一方で、かつての非欧米諸国、植民地だった国が高い経済成長を始めた。
これを象徴するのがブリックスの経済発展で、特に中国の躍進でした。
これらの事実を関連づける世界の潮流とは何か?
ポイントは三つあります。
一つは、欧米や日本などの経済が軒並み失速し、自信を無くしてしまった。
(米国経済は成長しているが、一握りの富裕層の富を増やしているだけです。
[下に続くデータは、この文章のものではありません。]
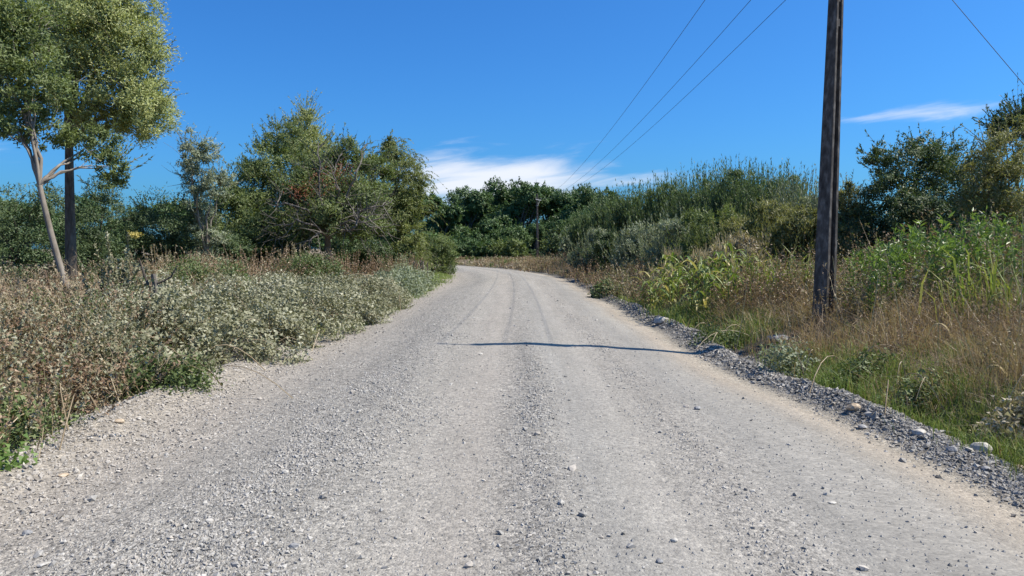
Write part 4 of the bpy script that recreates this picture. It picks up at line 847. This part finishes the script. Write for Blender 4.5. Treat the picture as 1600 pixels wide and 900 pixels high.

)
この理由は定かではないが、日欧米では人口ボーナス期が終息していることが大きい。
これに欧米主導のグローバリズムによる産業構造の変化で起きた失業と格差拡大が加わった。
今一つは、多くの独立を遂げた国では、グローバリズムの荒波の中でアイデンティティを意識することになった。
これがイスラム教だけでなく他の世界宗教(キリスト教など)にも宗教復興(原理主義)へと向かわせた。
例えば、再建中の国では少なからず欧米化(近代化)を目指していたが、その軋轢(都市化による疎外感、混乱や貧困)に苦しむ二世代目を癒したのは連綿と続く文化(宗教団体の献身など)でした。
また経済発展を遂げた国、特に欧米化せずに成し遂げた国では自らの文明に誇りを持っようになった(中国や中東産油国)。
最後の一つは、冷戦終結に代表されるイデオロギー対立の終焉でした。
大きな対立が消えると、他者との新たな識別(文明、宗教、民族)による自己確認が生まれた。
こうして世界は文明毎(主に宗教単位)に団結を強めるようになっていった。
さらにこれに火に油を注ぐことが起きた。
*4
何が火に油を注いだのか?
分かり易いのはネオコン(新保守主義)が主導したイラク戦争でした。
ネオコンは、民主主義や自由主義を遅れた国に広める為には、武力も辞さないとした。
これは先進国の右派にも左派にもある意識で、それまでの繁栄による驕りが招いたと言える。
しかし、武力介入を受けた国では民主主義が定着するどころか欧米への反発を招く結果となった。
実際、アフリカや中東では数々の武力介入が、混乱と疲弊を招き、膨大な難民を発生させてしまった。
こうして、世界は文明毎(主に宗教や民族単位)に対立を深め、先進国は被害者意識を強め右傾化(ナショナリズム)し、さらには金融資本家が支配する信頼無き政治に絶望した国民はポピュリズムに走ってしまった。
こうしてトランプ、ルペン、安倍が人気を博すようになってしまった。
*5
まとめ
結局、100年前の帝国主義(植民地)の残滓に喘ぐ国々と、100年間ほど繁栄を謳歌し早くも衰退する日米欧が、ぶつかり合う中で今の右傾化とポピュリズムが起きている。
これは実に危険な兆候です。
恐らくはヨーロッパで帝国主義が沸き起こった背景にも、同様の国内外の葛藤が起きていたのでしょう。
出来れば、皆さんが冷静になり、歴史を踏まえて正しい判断をして欲しいと願います。
最後に
タイトルに「戦いの始まり」としたのは、朝鮮半島で戦争が始まろうとしていることを言いたかった。
さらには、国民にとって抗しがたいことですが、「右傾化とポピュリズム」と戦って、勝利して欲しいと願ってのことでした。
これは幾度も歴史上繰り返されて来た・・・・・
どうか皆さん、この選挙の一票を大事にしてください。
日本の将来が安泰であることを祈って、この連載を終えます。